Industry to be promoted during trade show in Ohio

Saturday, September 24, 2005

Industry to be promoted during trade show in Ohio
Manitoba boasts growing prominence in market

By Martin Cash

A contingent of 18 key officials from the Manitoba manufacturing community, led by the Composites Innovation Centre, is heading to Ohio to promote Manitoba’s growing prominence in the composites market at a major trade show there.

The group representing 11 Manitoba companies, the University of Manitoba and the government-funded CIC will attend the American Composite Manufacturers’ Association Composites 2005 trade show in Columbus, Ohio, and will also meet with officials at the National Composite Center in nearby Dayton, Ohio.

Composites combine two or more different materials that become stronger and more durable than the materials themselves.
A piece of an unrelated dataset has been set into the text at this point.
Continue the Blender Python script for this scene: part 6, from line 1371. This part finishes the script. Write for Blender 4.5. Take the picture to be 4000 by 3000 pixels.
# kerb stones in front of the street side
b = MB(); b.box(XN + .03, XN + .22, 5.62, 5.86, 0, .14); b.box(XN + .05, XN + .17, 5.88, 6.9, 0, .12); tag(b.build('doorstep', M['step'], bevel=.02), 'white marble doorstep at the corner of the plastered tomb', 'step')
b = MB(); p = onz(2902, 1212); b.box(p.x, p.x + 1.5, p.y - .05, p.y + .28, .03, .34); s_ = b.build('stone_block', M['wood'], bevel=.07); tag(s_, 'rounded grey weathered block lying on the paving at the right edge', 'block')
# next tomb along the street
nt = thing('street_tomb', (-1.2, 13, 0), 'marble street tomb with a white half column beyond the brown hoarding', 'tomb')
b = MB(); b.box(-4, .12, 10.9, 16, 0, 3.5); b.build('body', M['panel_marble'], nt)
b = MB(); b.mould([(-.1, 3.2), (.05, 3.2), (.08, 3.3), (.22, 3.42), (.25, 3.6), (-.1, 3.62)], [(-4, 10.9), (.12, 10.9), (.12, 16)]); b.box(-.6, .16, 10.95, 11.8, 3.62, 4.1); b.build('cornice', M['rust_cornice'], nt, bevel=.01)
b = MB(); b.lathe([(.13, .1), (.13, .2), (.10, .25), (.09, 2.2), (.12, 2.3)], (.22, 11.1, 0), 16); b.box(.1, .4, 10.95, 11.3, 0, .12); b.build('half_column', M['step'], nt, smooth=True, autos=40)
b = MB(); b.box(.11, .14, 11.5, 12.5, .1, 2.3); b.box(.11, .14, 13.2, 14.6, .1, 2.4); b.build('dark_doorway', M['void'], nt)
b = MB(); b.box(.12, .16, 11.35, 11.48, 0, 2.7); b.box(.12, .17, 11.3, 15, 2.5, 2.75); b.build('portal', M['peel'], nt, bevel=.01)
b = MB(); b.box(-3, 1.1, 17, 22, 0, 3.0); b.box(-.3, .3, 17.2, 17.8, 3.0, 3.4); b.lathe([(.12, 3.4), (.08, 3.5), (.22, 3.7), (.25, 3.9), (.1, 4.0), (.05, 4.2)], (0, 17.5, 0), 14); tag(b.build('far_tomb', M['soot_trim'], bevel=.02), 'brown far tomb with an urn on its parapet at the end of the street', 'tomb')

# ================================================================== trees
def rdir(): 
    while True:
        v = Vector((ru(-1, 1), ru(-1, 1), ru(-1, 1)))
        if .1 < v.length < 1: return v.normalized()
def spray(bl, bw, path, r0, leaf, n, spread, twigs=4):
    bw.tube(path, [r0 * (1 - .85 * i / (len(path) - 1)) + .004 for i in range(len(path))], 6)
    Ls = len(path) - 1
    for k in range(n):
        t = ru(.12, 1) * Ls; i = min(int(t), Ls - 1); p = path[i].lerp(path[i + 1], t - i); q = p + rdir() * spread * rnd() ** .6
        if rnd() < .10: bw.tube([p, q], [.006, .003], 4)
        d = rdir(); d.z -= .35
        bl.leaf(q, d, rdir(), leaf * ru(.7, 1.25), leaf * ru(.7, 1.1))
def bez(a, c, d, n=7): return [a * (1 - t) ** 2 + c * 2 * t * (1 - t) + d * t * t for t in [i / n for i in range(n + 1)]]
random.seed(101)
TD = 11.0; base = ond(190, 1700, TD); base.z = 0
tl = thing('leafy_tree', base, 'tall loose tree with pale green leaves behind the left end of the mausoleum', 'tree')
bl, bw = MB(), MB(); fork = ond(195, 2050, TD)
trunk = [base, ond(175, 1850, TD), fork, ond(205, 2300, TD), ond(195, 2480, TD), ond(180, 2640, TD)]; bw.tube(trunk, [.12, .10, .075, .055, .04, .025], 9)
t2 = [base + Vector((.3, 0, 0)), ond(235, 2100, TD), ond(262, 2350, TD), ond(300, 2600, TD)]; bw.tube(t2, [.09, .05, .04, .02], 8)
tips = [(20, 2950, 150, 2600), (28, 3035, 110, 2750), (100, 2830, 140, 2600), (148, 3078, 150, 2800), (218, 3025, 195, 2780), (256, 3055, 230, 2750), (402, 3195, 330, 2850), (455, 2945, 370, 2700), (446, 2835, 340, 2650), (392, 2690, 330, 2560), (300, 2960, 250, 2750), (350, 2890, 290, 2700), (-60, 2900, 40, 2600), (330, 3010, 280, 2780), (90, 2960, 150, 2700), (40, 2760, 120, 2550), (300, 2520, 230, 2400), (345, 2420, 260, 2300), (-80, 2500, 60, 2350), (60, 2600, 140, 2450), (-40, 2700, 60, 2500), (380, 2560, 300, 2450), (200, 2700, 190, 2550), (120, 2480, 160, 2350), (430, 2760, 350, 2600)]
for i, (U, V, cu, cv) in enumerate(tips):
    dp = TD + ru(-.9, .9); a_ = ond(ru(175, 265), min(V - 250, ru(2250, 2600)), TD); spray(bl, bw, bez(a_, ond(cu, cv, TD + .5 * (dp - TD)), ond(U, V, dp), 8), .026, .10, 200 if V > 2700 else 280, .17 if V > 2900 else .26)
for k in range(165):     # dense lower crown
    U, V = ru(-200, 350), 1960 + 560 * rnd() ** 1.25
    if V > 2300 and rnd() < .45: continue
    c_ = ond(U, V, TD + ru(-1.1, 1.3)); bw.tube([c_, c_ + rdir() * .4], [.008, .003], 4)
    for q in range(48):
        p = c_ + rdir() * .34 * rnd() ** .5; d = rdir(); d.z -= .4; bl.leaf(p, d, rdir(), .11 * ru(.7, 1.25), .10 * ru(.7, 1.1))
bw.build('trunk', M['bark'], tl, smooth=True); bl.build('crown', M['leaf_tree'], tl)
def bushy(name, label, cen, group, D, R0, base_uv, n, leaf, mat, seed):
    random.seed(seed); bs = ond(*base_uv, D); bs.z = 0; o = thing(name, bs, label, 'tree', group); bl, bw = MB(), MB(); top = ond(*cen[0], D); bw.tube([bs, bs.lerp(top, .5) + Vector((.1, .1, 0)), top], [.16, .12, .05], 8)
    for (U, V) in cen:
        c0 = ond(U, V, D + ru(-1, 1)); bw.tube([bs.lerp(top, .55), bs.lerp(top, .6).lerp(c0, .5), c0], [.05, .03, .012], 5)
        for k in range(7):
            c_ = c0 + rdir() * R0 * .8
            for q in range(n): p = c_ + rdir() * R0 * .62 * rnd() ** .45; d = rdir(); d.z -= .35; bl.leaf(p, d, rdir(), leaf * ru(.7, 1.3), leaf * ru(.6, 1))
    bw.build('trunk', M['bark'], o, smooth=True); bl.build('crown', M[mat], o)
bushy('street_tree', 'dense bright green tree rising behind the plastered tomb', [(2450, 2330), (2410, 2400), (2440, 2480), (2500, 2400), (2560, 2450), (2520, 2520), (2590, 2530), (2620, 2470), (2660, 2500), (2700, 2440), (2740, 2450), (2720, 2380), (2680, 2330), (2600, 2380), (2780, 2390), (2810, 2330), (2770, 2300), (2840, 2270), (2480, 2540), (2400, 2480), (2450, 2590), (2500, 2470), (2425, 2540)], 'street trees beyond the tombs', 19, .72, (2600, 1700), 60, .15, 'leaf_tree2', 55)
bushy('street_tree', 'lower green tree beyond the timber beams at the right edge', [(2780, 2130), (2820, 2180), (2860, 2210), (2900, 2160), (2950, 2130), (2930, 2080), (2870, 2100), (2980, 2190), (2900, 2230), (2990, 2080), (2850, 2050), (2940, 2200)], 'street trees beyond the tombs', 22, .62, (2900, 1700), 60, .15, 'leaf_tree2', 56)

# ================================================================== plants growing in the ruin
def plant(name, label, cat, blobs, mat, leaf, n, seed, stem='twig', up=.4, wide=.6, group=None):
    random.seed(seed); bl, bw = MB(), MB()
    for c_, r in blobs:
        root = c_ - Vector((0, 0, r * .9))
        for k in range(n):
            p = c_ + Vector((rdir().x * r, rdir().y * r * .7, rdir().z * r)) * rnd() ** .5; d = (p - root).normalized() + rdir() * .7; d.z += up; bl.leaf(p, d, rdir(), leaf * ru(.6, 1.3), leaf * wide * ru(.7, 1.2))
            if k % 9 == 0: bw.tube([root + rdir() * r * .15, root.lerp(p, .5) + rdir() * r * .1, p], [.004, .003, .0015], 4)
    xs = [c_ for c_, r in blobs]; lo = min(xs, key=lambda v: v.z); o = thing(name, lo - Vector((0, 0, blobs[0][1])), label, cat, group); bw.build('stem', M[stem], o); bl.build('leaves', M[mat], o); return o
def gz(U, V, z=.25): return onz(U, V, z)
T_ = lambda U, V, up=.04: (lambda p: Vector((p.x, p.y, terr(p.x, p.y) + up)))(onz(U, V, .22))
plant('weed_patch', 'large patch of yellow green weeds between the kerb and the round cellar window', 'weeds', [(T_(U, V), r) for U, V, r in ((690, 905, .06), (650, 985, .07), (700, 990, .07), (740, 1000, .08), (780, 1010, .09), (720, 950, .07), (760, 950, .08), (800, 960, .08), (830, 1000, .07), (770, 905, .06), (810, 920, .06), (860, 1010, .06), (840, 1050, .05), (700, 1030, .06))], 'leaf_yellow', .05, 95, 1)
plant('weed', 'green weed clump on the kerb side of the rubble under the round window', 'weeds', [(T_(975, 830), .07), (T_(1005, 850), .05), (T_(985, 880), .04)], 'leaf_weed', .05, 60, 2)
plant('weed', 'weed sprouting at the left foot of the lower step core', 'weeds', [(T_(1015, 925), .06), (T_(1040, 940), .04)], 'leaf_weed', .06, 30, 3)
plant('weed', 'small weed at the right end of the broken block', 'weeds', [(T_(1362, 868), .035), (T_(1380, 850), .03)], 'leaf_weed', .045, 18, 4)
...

The tough, lightweight constructions are the key to parts manufacturing in several industries important to Manitoba like aerospace and bus and even biofibre manufacturing like Dow’s strawboard plant in Elie.

Mark Ross, president of Winnipeg’s Boeing Technologies Canada, is chairman of the CIC, which was funded with $2 million from the federal and provincial governments and championed by the city’s economic development agency, Destination Winnipeg.
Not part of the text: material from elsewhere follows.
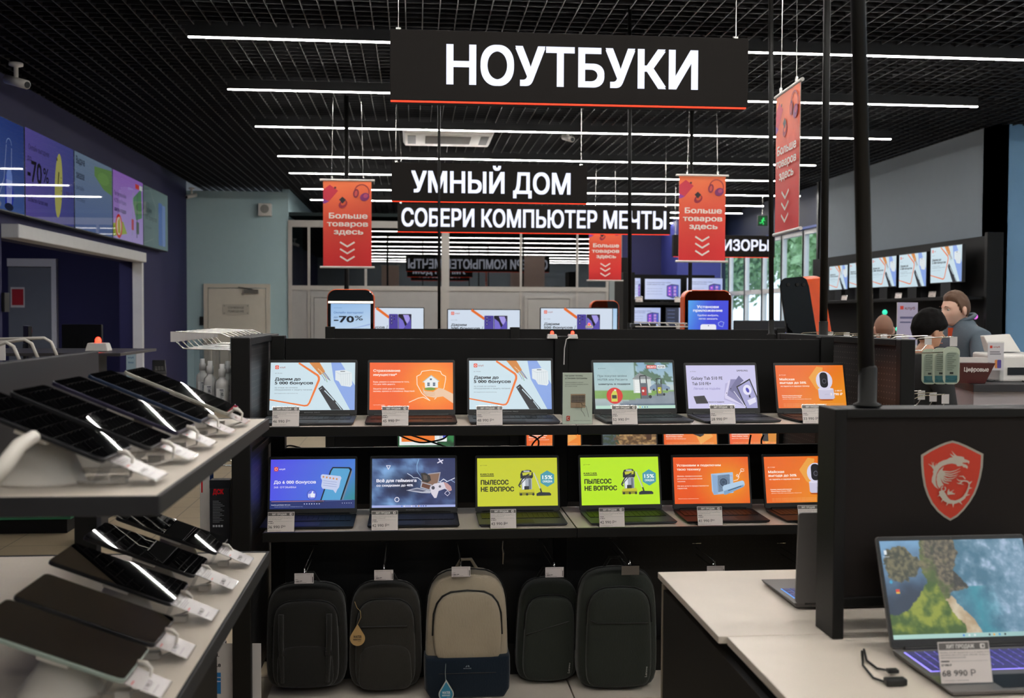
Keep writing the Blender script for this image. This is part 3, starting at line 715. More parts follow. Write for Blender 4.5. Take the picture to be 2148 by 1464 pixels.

Ross said composites have become an increasingly important part of Manitoba’s manufacturing industry. Ross’s Winnipeg Boeing plant makes composite parts for many different Boeing aircraft models, including the 787 that is now in the development phase.

“To compete successfully in the future, we need to be on the front edge of the technology,” Ross said. “CIC allows us to do that. That’s why we have been supportive of the centre since it started.”
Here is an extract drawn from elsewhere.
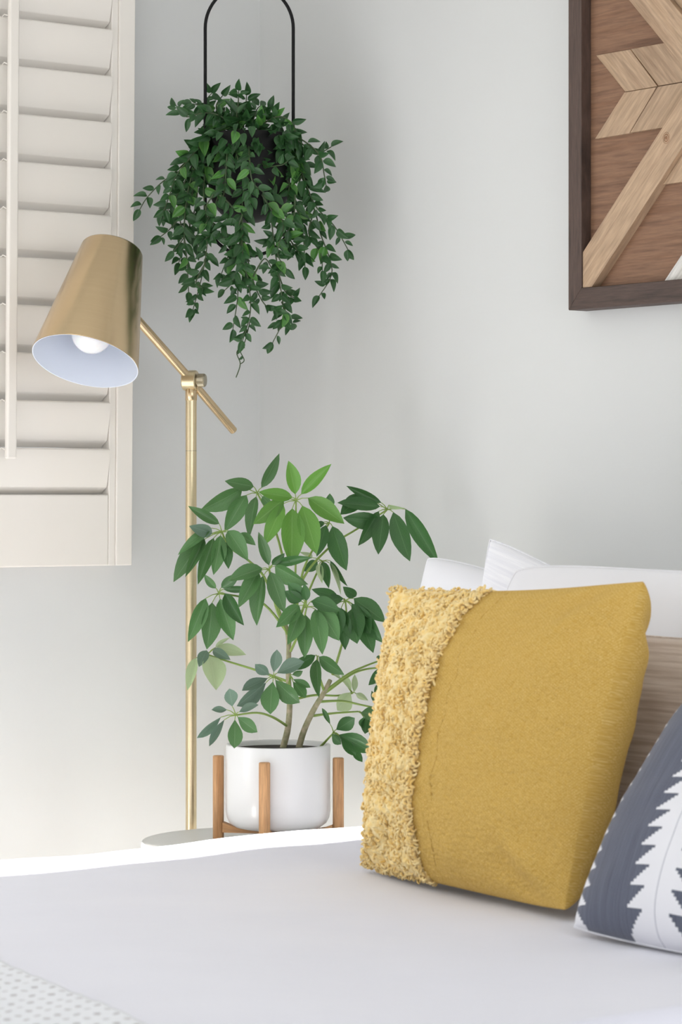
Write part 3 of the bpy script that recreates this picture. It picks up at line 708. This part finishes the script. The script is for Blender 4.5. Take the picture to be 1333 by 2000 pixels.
# ------------------------------------------------------------------ wall art
NB = D1                                              # wall normal axis
def wl(x, y, off):                                   # photo pixel -> (u, z) on a plane off the headboard wall
    p = on_plane(x, y, rm(off, 0), NB); return (-(p-C).dot(D2), p.z)
def W(u, z, off): return rm(off, u, z)
OFF_F, OFF_B, OFF_C, OFF_D = .047, .024, .033, .0435
c6 = lambda x, y: (1080+x/3.127, y/3.127)
uo, zo = wl(1110.5, 606, OFF_F); ui, _ = wl(1136, 560, OFF_F); _, zi = wl(1140, 562, OFF_F)
uc, zc = wl(*c6(862, 483), OFF_D)
uo2 = 2*uc-uo; ui2 = 2*uc-ui; zo2 = 2*zc-zo; zi2 = 2*zc-zi
art = root('wall_art', W(uo, zo, 0), 'framed geometric wood plank wall art hanging above the pillows', 'wall art')
def prism(poly, o0, o1, grain):
    mb = MB(); n = len(poly); g = V(grain).normalized() if grain else V((0, 1)); h = V((-g.y, g.x))
    vs = [W(u, z, o0) for (u, z) in poly]+[W(u, z, o1) for (u, z) in poly]
    uv = [(V(p).dot(h), V(p).dot(g)) for p in poly]
    uv = uv + [(a+.01, b) for a, b in uv]
    fs = [tuple(range(n)), tuple(range(n, 2*n))]+[(i, (i+1) % n, n+(i+1) % n, n+i) for i in range(n)]
    return mb.add(vs, fs, uv)
def piece(name, poly, o0, o1, grain, mat, bev=.0008):
    return put(name, prism(poly, o0, o1, grain), M[mat], art, bevel=bev)
g = .0006
piece('frame_rail', [(uo, zo), (ui, zi), (ui, zi2), (uo, zo2)], .001, OFF_F, (0, 1), 'darkframe', .0015)
piece('frame_rail', [(uo2, zo), (ui2, zi), (ui2, zi2), (uo2, zo2)], .001, OFF_F, (0, 1), 'darkframe', .0015)
piece('frame_rail', [(uo, zo), (uo2, zo), (ui2, zi), (ui, zi)], .001, OFF_F, (1, 0), 'darkframe', .0015)
piece('frame_rail', [(uo, zo2), (uo2, zo2), (ui2, zi2), (ui, zi2)], .001, OFF_F, (1, 0), 'darkframe', .0015)
piece('backing_board', [(ui+g, zi+g), (ui2-g, zi+g), (ui2-g, zi2-g), (ui+g, zi2-g)], .002, OFF_B, (1, 0), 'backing')
def poly6(pts, off): return [wl(*c6(x, y), off) for x, y in pts]
def mir(poly, mu=False, mz=False): return [((2*uc-u) if mu else u, (2*zc-z) if mz else z) for u, z in poly]
# lower left beam, from the frame corner to the centre
bm = poly6([(180, 1541), (860, 485), (862, 775), (240, 1757), (180, 1759)], OFF_D)
bm = [(max(u, ui+.0005), max(z, zi+.001)) for u, z in bm]
P1 = V(bm[0]); P2 = V(bm[1]); dB = (P2-P1).normalized()
bot = V(bm[3]); nB = V((dB.y, -dB.x)); wB = (bot-P1).dot(nB)
b0 = V((ui+.0006, P1.y)); lower_at_c = b0+nB*wB; tt = (uc-lower_at_c.x)/dB.x; lc = lower_at_c+dB*tt
t2 = (uc-b0.x)/dB.x; uc_top = b0+dB*t2
sB = (zi+.0006-lower_at_c.y)/dB.y; lcb = lower_at_c+dB*sB
beam = [tuple(b0), (uc-.0005, uc_top.y), (uc-.0005, lc.y), tuple(lcb), (ui+.0006, zi+.0006)]
# clamp the apex to the mirror line so that the four beams meet
def clipz(poly, zmax):
    out = []
    for i in range(len(poly)):
        a, b = poly[i], poly[(i+1) % len(poly)]
        if a[1] <= zmax: out.append(a)
        if (a[1]-zmax)*(b[1]-zmax) < 0:
            t = (zmax-a[1])/(b[1]-a[1]); out.append((a[0]+(b[0]-a[0])*t, zmax))
    return out
beam = clipz(beam, zc-.0005)
for (mu, mz) in ((0, 0), (0, 1), (1, 0), (1, 1)):
    gd = (dB.x*(-1 if mu else 1), dB.y*(-1 if mz else 1))
    o = piece('beam_plank', mir(beam, mu, mz), OFF_B, OFF_D, gd, 'plank', .001)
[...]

Sean McKay, executive director of the CIC, said the centre has grown dramatically in its two years.

“We are a project-driven operation and we have completed six already and there are another nine on the go,” he said.

Among other projects, the CIC is in the midst of drafting a proposal to study the use of naturally occurring fibres from hemp and flax to be used in form-moulded constructions as a replacement for fibreglass.

As an indication of the growth of activity at the CIC, the industrial development centre and its eight staff will move into a larger, 5,000-square-foot space in November.

“It is a new area we are pursuing and we have several letters of interests from organizations that would consider sponsoring this,” McKay said. “There is a lot of interest from the ground transportation industry. The idea is that maybe we could create lighter-weight panels with strength properties equal to current technologies but at reduced costs. We think it would reduce vehicle emissions because of the lighter weight and it would use renewable materials in the construction.”

He said it is an area of interest that is now being pursued by several industries throughout North America.

That’s the kind of innovative pursuit that the CIC’s government funders believe will make a difference in the community.

“Western Economic Diversification promotes the growth of industry clusters that turn basic research into applied technology that industry can use,” Stephen Owen, the minister responsible for WD, said in a prepared statement. “The CIC is a great example of a catalyst for growth and innovation in the Manitoba economy.”

The CIC is proving to be a good example of a federal and provincial partnership in industrial development.

“The province has provided ongoing funding for the cutting-edge research and development in composite technology co-ordinated by the CIC,” said the province’s finance minister, Greg Selinger. “This trade mission will help accelerate the growth of our internationally competitive composite industry.”

As well as people from the CIC and Boeing, officials attending the composites trade mission to Ohio will include representatives from New Flyer Industries, Motor Coach Industries, the University of Manitoba, Bristol Aerospace and Acetek Composites Inc.